In fact, Damour warns against avoidance of stressful situations whenever possible. Though we tend to want to protect our girls from potentially anxiety-provoking situations, this is not doing them any favours. We need to give our students an opportunity to tackle stressful situations and come up with strategies to harness and utilize the stress response to their benefit. This takes practice, as most accomplishments in life do.

I see a powerful connection here between Damour’s works and the work of Dr. Broderick, and her Learning to Breathe resource. I can’t think of a more useful way to practice these data-driven perspectives than by teaching young people to ‘ride the waves’ of their emotions through mindfulness practices (see my blog “Bringing Mindfulness to the Mainstream’ for more on this book and strategies to try at home and in the classroom).

The most powerful lesson provided by Damour, in my opinion, is the authentic, real-world strategies she offers up to help our girls tackle tough situations; in the classroom, at home, and with their peers. Especially powerful for the classroom is the approach she takes with the student who overprepares for all school assessments; a strategy that is unsustainable and can really increase stress (the bad kind) for girls at school (many of us can picture that student in our lives now). Damour mentioned a client whom she counseled to study efficiently and not necessarily longer to achieve great results. This requires confidence in oneself that they are capable of doing the work without overpreparing and burning out. She notes that this strategy tends to be more common with boys, and may explain the confidence gap for women entering the workforce. Our girls need to believe in their skills and have confidence in their abilities to succeed, and this starts in school.

This case struck a personal note with me. To this day, I still over-prepare for every class, every presentation and every meeting. It’s ingrained in me from my school days and my intense desire to please those around me; it’s classic girl behaviour and it’s hard to let go after so many years. This was a good wake up call to commit to quality over quantity in my own professional life. I think catching this trait at a younger age could really help our overachieving girls break this habit with a little coaching.

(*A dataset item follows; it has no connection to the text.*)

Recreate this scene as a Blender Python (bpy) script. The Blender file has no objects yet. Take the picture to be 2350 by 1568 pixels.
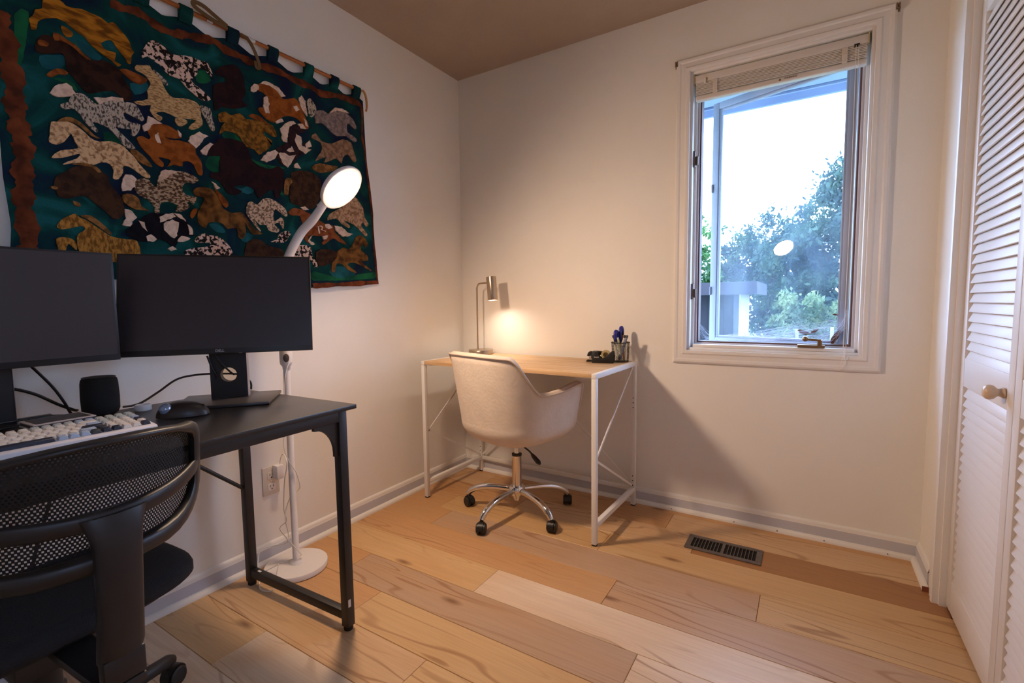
import bpy, bmesh, math, random
from mathutils import Vector, Matrix

SC = bpy.context.scene
COL = SC.collection
random.seed(7)
PI = math.pi

# ------------------------------------------------------------------ camera
cam_data = bpy.data.cameras.new('camera')
cam_data.sensor_width = 36.0
cam_data.lens = 16.81
cam_data.clip_start = 0.05
cam_data.clip_end = 200
cam = bpy.data.objects.new('camera', cam_data)
COL.objects.link(cam)
cam.matrix_world = Matrix((
    (0.850202, -0.030813, 0.525554, 1.892),
    (0.526290, 0.074816, -0.847007, -2.4538),
    (-0.013221, 0.996721, 0.079825, 1.0625),
    (0, 0, 0, 1)))
SC.camera = cam

# ------------------------------------------------------------------ world, exposure
SKY = (0.43, 0.63, 1.0)
SKY_STRENGTH = 6.0
world = bpy.data.worlds.new('overcast_sky')
SC.world = world
world.use_nodes = True
bg = world.node_tree.nodes['Background']
bg.inputs[0].default_value = (*SKY, 1)
bg.inputs[1].default_value = SKY_STRENGTH
SC.view_settings.view_transform = 'Standard'
SC.view_settings.look = 'None'
SC.view_settings.exposure = 1.25
SC.view_settings.gamma = 1.0
SC.view_settings.use_curve_mapping = False

LAMP_COL = (1.0, 0.71, 0.49)
FLOOR_LAMP_L = 130.0
DESK_LAMP_L = 185.0

# ------------------------------------------------------------------ helpers
def lin(c):
    def f(v):
        v /= 255.0
        return v / 12.92 if v <= 0.04045 else ((v + 0.055) / 1.055) ** 2.4
    return (f(c[0]), f(c[1]), f(c[2]), 1.0)

MATS = {}
def mat(name, rgb, rough=0.5, metal=0.0, var=0.0, vscale=8.0, bump=0.0, bscale=200.0, spec=0.5, stretch=(1, 1, 1), rgb2=None):
    """Principled material; colour varies gently with a noise, optional fine bump."""
    if name in MATS:
        return MATS[name]
    m = bpy.data.materials.new(name)
    m.use_nodes = True
    nt = m.node_tree
    b = nt.nodes['Principled BSDF']
    b.inputs['Roughness'].default_value = rough
    b.inputs['Metallic'].default_value = metal
    b.inputs['Specular IOR Level'].default_value = spec
    c = lin(rgb)
    b.inputs['Base Color'].default_value = c
    tc = nt.nodes.new('ShaderNodeTexCoord')
    mp = nt.nodes.new('ShaderNodeMapping')
    mp.inputs['Scale'].default_value = stretch
    nt.links.new(tc.outputs['Object'], mp.inputs[0])
    if var > 0 or rgb2:
        n = nt.nodes.new('ShaderNodeTexNoise')
        n.inputs['Scale'].default_value = vscale
        n.inputs['Detail'].default_value = 4
        nt.links.new(mp.outputs[0], n.inputs['Vector'])
        r = nt.nodes.new('ShaderNodeValToRGB')
        c2 = lin(rgb2) if rgb2 else tuple(x * (1 - var) for x in c[:3]) + (1,)
        r.color_ramp.elements[0].position = 0.35
        r.color_ramp.elements[1].position = 0.65
        r.color_ramp.elements[0].color = c2
        r.color_ramp.elements[1].color = c
        nt.links.new(n.outputs['Fac'], r.inputs[0])
        nt.links.new(r.outputs[0], b.inputs['Base Color'])
    if bump > 0:
        n2 = nt.nodes.new('ShaderNodeTexNoise')
        n2.inputs['Scale'].default_value = bscale
        n2.inputs['Detail'].default_value = 3
        nt.links.new(mp.outputs[0], n2.inputs['Vector'])
        bp = nt.nodes.new('ShaderNodeBump')
        bp.inputs['Strength'].default_value = bump
        bp.inputs['Distance'].default_value = 0.01
        nt.links.new(n2.outputs['Fac'], bp.inputs['Height'])
        nt.links.new(bp.outputs[0], b.inputs['Normal'])
    MATS[name] = m
    return m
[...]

I also loved the idea of the ‘glitter jar’ as an analogy to the teenage brain in crisis and the strategy of shaking a real one up and letting the brain calm while the glitter settles. I need my own glitter jar sometimes – so, thanks Lisa.

I am excited to take these practices and new thinking on stress and anxiety into my classroom and advising work. I have already made myself a ‘glitter jar,’ and have plans for a mini-unit focused on reframing stress for our grade 9’s. I’m giddy about it. Thank you, Lisa, for sharing your expertise with us; our girls need it!